While most lawmakers understand the need to have legal authority to “snap back” any sanctions that are lifted, Republicans would most likely move to enforce those sanctions, putting Democrats in a bind in an election year by pushing for a vote on legislation to punish Iran for killing Americans and Israelis, and for supporting Hezbollah, leaving the president little choice but to veto because if he signed it, the Iranians would say they are no longer bound by broader agreement.
Even if these sanctions are never reimposed, Republicans could use the issue in an effort to divide Democrats in 2016.This is a perfect example of Congress confusing talking points with reality, which, as you know, if you have ever read The Federalists Papers, was a concern of the Founding Fathers. Create a national government with its own national capital and you create a situation where elected representatives will leave home (and their watchful constituents) for long amounts of time and take up residence in a remote city where they will be beset by agents with special interests. These agents will replace issues concerning the general welfare with their own special interests.
If Congress reintroduces sanctions after the United Nations has already validated the P5+1 nuclear agreement with Iran, so much the better for Europe, China and Russia. These countries won't have to concern themselves with competition from giant U.S. corporations.
At this point the only option remaining to the Saudis, Israelis and their neocon agents is war; and in order to have a war with Iran, control of the White House is a prerequisite. Hillary would be amenable to such an option, maybe a false-flag op that could be whipped into blackmailing Europe to readopt sanctions. Walker would do anything he was told by the neocons.

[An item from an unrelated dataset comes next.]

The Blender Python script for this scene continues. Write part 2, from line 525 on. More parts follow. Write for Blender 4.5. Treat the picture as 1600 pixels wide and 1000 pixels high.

But the problem for the Saudis, Israelis and their neocon agents is the public has left them far behind. With the Taliban biding its time as the puppet government in Kabul gradually disintegrates, and with Islamic State celebrating the one-year anniversary of its caliphate in Syria and Iraq, not to mention U.S. participation in wars in Yemen and Libya, there is no appetite for more war. But since Congress and the Presidency exist at this point almost solely to wage war, they grow increasingly isolated from a public they are supposed to represent.